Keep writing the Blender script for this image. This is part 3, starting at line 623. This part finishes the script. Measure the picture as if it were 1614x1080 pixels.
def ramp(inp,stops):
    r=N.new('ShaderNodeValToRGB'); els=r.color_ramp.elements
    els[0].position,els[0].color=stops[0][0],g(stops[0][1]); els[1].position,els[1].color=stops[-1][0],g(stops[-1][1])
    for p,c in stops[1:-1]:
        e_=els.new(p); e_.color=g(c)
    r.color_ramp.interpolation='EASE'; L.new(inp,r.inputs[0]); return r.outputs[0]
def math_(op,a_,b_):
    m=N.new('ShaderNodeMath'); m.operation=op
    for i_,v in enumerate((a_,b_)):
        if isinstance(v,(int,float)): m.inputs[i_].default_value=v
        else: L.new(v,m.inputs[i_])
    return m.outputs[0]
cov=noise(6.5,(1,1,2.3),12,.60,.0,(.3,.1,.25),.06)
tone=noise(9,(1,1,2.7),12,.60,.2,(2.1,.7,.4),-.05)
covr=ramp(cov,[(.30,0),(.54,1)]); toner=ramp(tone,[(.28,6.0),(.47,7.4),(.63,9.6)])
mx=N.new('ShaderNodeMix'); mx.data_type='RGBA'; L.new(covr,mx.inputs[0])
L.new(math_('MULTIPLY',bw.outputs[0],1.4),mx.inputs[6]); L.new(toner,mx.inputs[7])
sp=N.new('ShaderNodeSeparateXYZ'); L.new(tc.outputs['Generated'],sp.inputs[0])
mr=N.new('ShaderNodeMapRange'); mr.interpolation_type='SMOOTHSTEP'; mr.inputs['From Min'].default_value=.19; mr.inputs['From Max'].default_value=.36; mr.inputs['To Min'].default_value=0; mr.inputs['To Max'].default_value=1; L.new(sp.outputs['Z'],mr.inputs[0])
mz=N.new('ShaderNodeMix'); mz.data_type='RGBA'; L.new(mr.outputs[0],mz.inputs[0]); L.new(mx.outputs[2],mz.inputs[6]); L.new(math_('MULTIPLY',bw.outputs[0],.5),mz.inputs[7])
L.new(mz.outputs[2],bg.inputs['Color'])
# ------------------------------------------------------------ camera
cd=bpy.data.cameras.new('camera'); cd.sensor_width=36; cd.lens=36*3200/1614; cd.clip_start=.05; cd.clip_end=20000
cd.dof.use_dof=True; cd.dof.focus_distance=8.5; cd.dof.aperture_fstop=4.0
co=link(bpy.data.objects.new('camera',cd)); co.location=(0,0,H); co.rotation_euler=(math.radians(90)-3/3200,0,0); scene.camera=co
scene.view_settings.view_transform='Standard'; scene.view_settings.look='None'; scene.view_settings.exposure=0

________________________

--- Task ---
Reproduce the material above exactly; please quote every line of it.

--- Solution to the problem ---
Keep writing the Blender script for this image. This is part 3, starting at line 623. This part finishes the script. Measure the picture as if it were 1614x1080 pixels.
def ramp(inp,stops):
    r=N.new('ShaderNodeValToRGB'); els=r.color_ramp.elements
    els[0].position,els[0].color=stops[0][0],g(stops[0][1]); els[1].position,els[1].color=stops[-1][0],g(stops[-1][1])
    for p,c in stops[1:-1]:
        e_=els.new(p); e_.color=g(c)
    r.color_ramp.interpolation='EASE'; L.new(inp,r.inputs[0]); return r.outputs[0]
def math_(op,a_,b_):
    m=N.new('ShaderNodeMath'); m.operation=op
    for i_,v in enumerate((a_,b_)):
        if isinstance(v,(int,float)): m.inputs[i_].default_value=v
        else: L.new(v,m.inputs[i_])
    return m.outputs[0]
cov=noise(6.5,(1,1,2.3),12,.60,.0,(.3,.1,.25),.06)
tone=noise(9,(1,1,2.7),12,.60,.2,(2.1,.7,.4),-.05)
covr=ramp(cov,[(.30,0),(.54,1)]); toner=ramp(tone,[(.28,6.0),(.47,7.4),(.63,9.6)])
mx=N.new('ShaderNodeMix'); mx.data_type='RGBA'; L.new(covr,mx.inputs[0])
L.new(math_('MULTIPLY',bw.outputs[0],1.4),mx.inputs[6]); L.new(toner,mx.inputs[7])
sp=N.new('ShaderNodeSeparateXYZ'); L.new(tc.outputs['Generated'],sp.inputs[0])
mr=N.new('ShaderNodeMapRange'); mr.interpolation_type='SMOOTHSTEP'; mr.inputs['From Min'].default_value=.19; mr.inputs['From Max'].default_value=.36; mr.inputs['To Min'].default_value=0; mr.inputs['To Max'].default_value=1; L.new(sp.outputs['Z'],mr.inputs[0])
mz=N.new('ShaderNodeMix'); mz.data_type='RGBA'; L.new(mr.outputs[0],mz.inputs[0]); L.new(mx.outputs[2],mz.inputs[6]); L.new(math_('MULTIPLY',bw.outputs[0],.5),mz.inputs[7])
L.new(mz.outputs[2],bg.inputs['Color'])
# ------------------------------------------------------------ camera
cd=bpy.data.cameras.new('camera'); cd.sensor_width=36; cd.lens=36*3200/1614; cd.clip_start=.05; cd.clip_end=20000
cd.dof.use_dof=True; cd.dof.focus_distance=8.5; cd.dof.aperture_fstop=4.0
co=link(bpy.data.objects.new('camera',cd)); co.location=(0,0,H); co.rotation_euler=(math.radians(90)-3/3200,0,0); scene.camera=co
scene.view_settings.view_transform='Standard'; scene.view_settings.look='None'; scene.view_settings.exposure=0